Stuck in Downward Dog
by Chantel Simmons

Single Girl Lit - Reviewed October 2009
3.5 Star
At first I wasn’t so sure I was going to get into this single girl lit because the first couple of chapters seemed really busy. This may be because she was explaining her references of Toronto to people who wouldn’t know the places and areas of the city. As I live in Toronto and spent most of my life living downtown this seemed irritating. I got over it as it stopped after a bit and I accepted that most people reading it don’t live here and would perhaps need the tips!

The story is good and I really liked the main character of Mara. She is searching for a purpose to her life when her boyfriend leaves, she doesn’t like her job and she can’t afford where she is living. It’s really painful to read about her attempts to become what she thinks she ought to be. Mara seems to think her life would fall into place if she could just become exactly like her two best friends. Her friends appear to be living the perfect lives but I didn’t care for them much! They seemed cool, distant and snooty and not very supportive of their friend. Mara does, however, have the “gay best friend” who is much more supportive and ends up being the one to gently (or not so gently sometimes) push her in the right direction.

There were some parts that were hilarious and some painful moments where she gets everything wrong too (unfortunately these were funny also!) and I wanted her to succeed. I even eventually accepted that her two girlfriends were probably not so awful!

All in all I would definitely read another novel by Chantel Simmons and I look forward to it!

Kathryn - 3 Star

Lydia - 4 Star

I thoroughly enjoyed this Canadian Chick Lit novel which I found easy to read and laugh out loud funny. This book is chock full of Toronto details which I loved, especially having been to many of the areas she describes. I did get irritated though with the explanations of things Torontonian or Canadian which were put in parenthesis. Perhaps it was because I already knew these details, but I think it brought me out of the writing whereas if it was incorporated into the prose it might not have stood out. Regardless, these dropped off at some point and it didn’t ruin the book for me.

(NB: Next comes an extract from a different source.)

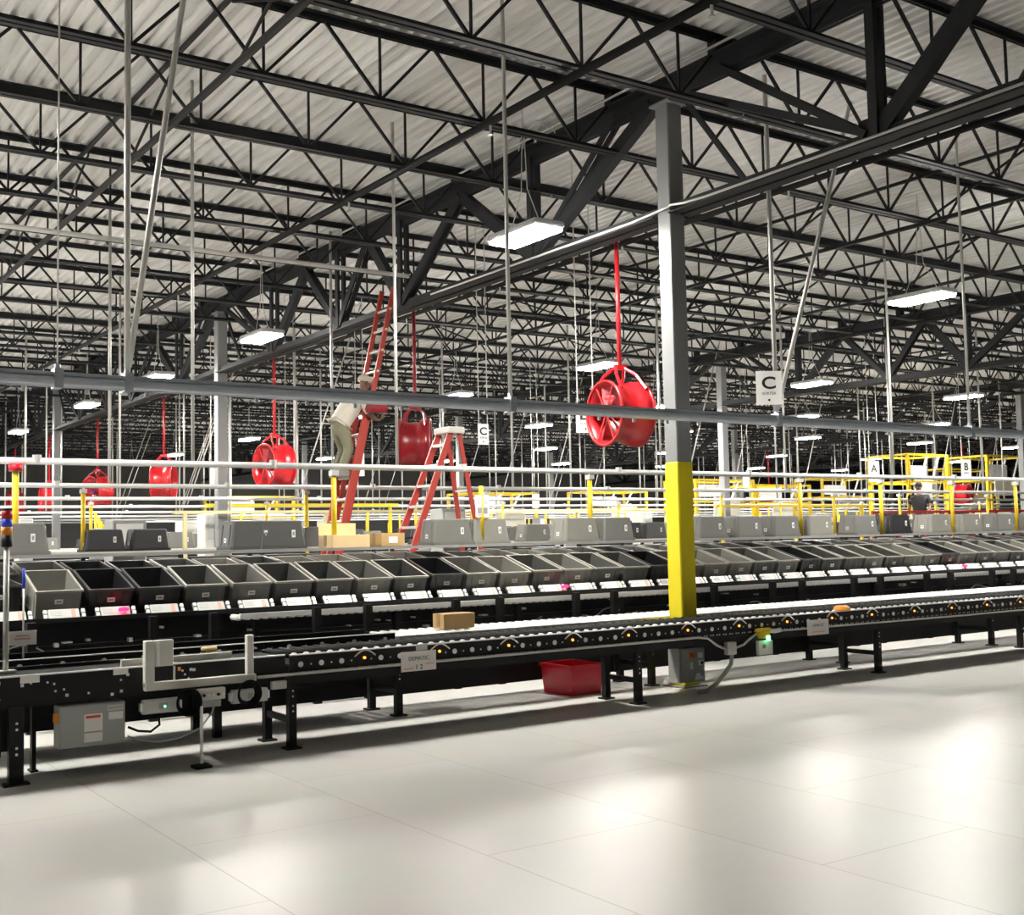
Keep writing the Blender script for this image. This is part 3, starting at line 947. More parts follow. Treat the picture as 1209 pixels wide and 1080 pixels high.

It seems I enjoy books written in the first person much more than the third person and it became even more apparent in this novel (with the exception of Jennifer Weiner who writes the third person spectacularly). This chick lit character had just the right amount of ditz, quirk and outrageous situations along the lines of Bridget Jones’s Diary and The Shopaholic series and made me laugh out loud multiple times. Even though I wasn’t sure about most of her friends or her sister, I loved the character’s often painful transformation and was pleased that it didn’t all revolve around a man – he was only the impetus for her transformation.

Great Canadian Chick Lit and I will definitely read her new novel coming out next year!